Sunday, March 31, 2013

Home and Away

We've returned after a week in the woods, and while I miss the quiet of the cabin, it's good to be home, too.  Near the mountain there's no cell service or internet connection, no distractions of new television episodes or errands around town.  We spent three days and four nights reading books, playing card games, sharing meals, cocktails, and stories, taking walks and photographs, and a surprising number of naps.  We took time to settle, really settle, and celebrate five years of marriage.  We laughed and talked and made plans and changed plans and at the end of our stay we felt grateful for our time away and grateful for the desire to return home to the lives we have, not just the lives we want.  

Five years in and I cannot imagine a day without him - he asked me when he came around that wall in the photo above if I was ready to go home.  Yes, I said, I'm ready - but really, with him, I was already there.

Monday, February 11, 2013


“Sometimes I get the feeling that we're just a bunch of habits. The gestures we repeat over and over, they're just our need to be recognized. Without them, we'd be unidentifiable. We have to reinvent ourselves every minute.”  - Nicole Krauss

It starts small - this business of reinvention.  It starts, though of course not for everyone, but at least for me, with two hands full of teeny tiny fingernails.  People asked if it was painful, the biting to the quick, and yes, it absolutely was, but in a way that was simultaneously physical and emotional, recognizable and well ignored - biting one's nails for almost 30 years makes the practice one of pain, comfort, ease, frustration, and habit.  It's a habit so ingrained in daily process that I would venture to say that most of the time, I didn't realize I was doing it until it was too late and my fingers burned and face glowed, the shame of an adult with her hand stuck in her mouth.  

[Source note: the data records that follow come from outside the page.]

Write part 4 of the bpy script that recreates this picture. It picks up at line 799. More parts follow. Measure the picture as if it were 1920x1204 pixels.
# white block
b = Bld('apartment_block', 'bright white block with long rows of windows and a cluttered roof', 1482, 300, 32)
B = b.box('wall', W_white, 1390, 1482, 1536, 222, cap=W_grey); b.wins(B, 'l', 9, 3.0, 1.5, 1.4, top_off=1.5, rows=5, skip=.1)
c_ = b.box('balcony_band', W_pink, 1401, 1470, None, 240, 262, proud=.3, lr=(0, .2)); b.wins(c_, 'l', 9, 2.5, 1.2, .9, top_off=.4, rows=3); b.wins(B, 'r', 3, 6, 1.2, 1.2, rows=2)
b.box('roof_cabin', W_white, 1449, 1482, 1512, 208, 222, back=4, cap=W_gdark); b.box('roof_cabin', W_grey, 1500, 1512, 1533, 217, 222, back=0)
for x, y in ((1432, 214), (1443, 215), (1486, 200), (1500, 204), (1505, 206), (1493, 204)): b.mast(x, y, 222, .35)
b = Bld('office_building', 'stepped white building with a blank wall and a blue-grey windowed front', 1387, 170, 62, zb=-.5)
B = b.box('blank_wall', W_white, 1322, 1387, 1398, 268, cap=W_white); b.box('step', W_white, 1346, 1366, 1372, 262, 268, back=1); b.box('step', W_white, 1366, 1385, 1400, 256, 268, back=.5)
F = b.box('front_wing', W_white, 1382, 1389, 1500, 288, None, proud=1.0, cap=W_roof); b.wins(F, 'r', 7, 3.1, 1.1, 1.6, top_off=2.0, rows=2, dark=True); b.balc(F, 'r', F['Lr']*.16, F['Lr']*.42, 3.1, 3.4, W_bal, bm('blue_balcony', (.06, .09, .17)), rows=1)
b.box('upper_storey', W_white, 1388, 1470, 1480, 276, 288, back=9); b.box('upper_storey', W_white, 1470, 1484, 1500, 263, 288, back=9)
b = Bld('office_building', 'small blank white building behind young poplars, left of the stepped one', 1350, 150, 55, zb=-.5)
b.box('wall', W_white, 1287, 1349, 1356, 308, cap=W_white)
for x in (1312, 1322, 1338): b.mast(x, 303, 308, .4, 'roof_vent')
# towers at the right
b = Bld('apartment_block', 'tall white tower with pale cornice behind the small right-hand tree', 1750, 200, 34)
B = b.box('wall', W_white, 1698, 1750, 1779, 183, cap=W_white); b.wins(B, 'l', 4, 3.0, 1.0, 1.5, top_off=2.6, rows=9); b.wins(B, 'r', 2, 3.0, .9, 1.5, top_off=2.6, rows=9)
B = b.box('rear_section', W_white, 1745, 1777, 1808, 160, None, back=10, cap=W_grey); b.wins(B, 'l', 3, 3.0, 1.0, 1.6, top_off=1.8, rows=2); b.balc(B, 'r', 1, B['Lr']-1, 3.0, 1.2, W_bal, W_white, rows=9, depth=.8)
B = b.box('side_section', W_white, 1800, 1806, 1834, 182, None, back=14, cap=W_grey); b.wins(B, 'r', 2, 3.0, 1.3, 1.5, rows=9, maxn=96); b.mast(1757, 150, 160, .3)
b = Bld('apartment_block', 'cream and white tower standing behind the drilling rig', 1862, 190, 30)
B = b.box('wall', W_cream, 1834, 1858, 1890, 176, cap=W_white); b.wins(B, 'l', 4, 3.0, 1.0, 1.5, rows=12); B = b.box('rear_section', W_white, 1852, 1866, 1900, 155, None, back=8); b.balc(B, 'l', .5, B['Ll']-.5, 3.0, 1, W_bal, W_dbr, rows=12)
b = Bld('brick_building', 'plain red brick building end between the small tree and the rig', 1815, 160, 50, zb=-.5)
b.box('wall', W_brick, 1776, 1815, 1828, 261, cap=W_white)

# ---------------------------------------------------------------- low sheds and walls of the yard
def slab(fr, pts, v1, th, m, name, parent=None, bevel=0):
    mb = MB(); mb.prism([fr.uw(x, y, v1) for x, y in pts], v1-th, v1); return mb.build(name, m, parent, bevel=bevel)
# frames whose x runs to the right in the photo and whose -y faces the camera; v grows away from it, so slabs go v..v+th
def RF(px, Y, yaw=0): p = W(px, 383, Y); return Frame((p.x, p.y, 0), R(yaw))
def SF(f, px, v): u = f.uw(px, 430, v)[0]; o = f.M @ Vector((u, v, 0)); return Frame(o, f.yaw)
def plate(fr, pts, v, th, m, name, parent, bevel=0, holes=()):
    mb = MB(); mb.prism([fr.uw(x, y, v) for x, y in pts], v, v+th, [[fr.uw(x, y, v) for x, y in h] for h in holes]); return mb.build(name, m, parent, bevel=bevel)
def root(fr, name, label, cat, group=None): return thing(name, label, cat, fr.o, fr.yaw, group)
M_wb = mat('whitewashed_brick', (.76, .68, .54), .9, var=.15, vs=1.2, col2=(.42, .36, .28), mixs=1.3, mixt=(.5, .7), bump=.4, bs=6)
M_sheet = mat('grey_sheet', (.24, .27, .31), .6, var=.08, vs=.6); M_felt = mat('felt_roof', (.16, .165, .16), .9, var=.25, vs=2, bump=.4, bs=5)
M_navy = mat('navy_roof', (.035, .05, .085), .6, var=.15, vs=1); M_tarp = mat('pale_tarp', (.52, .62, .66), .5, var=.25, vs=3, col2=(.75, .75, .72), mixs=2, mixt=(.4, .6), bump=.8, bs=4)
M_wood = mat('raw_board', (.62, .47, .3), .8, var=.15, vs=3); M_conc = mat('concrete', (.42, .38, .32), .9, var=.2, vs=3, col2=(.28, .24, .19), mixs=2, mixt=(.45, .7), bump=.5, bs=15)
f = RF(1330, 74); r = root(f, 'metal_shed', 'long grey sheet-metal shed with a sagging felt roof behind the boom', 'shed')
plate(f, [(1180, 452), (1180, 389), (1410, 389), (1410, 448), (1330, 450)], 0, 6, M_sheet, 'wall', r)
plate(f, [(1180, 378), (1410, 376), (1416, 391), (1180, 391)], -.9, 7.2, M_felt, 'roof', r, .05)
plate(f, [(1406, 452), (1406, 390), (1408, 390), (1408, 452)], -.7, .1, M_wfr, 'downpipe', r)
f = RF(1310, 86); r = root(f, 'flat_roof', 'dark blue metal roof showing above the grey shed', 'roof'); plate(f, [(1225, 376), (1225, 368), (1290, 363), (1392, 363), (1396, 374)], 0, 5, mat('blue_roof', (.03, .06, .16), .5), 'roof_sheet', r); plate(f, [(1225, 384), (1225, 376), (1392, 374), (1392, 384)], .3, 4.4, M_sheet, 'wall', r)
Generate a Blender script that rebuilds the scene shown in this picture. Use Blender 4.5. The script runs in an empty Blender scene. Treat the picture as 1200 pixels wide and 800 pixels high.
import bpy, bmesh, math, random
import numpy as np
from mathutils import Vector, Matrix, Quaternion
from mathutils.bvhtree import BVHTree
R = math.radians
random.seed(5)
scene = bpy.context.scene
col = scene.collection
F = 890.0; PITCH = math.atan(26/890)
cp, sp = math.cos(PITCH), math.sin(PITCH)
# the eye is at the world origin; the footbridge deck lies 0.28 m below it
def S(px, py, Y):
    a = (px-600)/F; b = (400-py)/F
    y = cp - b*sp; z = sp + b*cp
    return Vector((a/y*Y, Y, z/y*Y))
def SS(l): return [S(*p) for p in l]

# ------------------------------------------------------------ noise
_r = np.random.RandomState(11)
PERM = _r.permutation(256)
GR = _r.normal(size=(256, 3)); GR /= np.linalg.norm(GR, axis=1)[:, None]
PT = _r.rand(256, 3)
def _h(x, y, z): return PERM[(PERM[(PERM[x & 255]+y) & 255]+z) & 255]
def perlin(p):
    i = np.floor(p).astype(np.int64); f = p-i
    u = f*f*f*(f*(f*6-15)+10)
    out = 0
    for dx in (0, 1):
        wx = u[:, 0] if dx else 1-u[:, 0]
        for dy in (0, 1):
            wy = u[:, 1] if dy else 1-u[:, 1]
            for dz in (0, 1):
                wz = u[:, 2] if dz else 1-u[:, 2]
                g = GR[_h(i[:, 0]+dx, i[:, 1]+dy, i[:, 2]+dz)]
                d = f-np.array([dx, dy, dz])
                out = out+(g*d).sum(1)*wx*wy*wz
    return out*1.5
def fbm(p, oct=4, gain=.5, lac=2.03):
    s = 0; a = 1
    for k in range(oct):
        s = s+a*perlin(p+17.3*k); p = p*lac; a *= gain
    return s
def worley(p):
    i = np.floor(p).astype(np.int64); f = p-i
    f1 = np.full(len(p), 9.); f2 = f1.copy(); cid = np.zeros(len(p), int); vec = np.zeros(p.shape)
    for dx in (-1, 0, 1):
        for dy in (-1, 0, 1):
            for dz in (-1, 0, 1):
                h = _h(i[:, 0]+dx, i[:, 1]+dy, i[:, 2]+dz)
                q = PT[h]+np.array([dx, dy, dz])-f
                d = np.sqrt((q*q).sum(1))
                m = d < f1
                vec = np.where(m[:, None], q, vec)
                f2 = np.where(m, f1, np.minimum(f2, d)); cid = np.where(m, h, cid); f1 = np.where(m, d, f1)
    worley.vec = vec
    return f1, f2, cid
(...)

And so, when I decided to stop biting my nails this time, because yes, yes, there have been so many prior attempts, I thought beyond the act of sneaking fingers to my mouth with squirrely fidgets and nibbles. I think it's hard to think of comfort when you see a hand ravaged by nail biting, but comfort it is. Nervous or anxious? Hand in the mouth.  Trying not to say unkind words? Hand in the mouth.  Fearful of failure when you speak? Hand in the mouth.  Like a pacifier to a baby, my fingers allowed me moments of silent escape from whatever it was that needed me to more present than I felt I could be.  

Now 28 days in, I've only fought the urge to bite once.  I want to have a good reason for you about why this time was different, why this habit of not biting came about with so much more ease then the times before, but I'm afraid it was a confluence of sorts.  This time, unlike the others, I threw it all out there and asked for support; I showed off my progress and admitted my past defeats.  This time, unlike the others, I let it be what I needed it to be - a big "win".  Because although the fact that I've stopped biting my nails is so minor in the grand scheme of life, and so trivial that even as I type this I am slightly embarrassed by the voice I've given it, this habit is much, much more than a nail long enough to don paint (A Good Man-darin is Hard to Find, specifically).  This habit is an act of courage, something I fear I lack.  This habit, in its very small way, is a reminder that it is never too late to make  decision and make a change.  It is never too late to be courageous, and it's the small, seemingly insignificant acts of courage that remind me more is possible, and not only is it possible, it's worth it. 

I've got my sights set on more habits and more change, more courage and less fear, more celebration of what's working and less time spent fretting on what isn't, but for now I have Flannery O'Connor themed nails that are just bright enough to keep me mindful of reaching for the life I want instead of the life I can manage.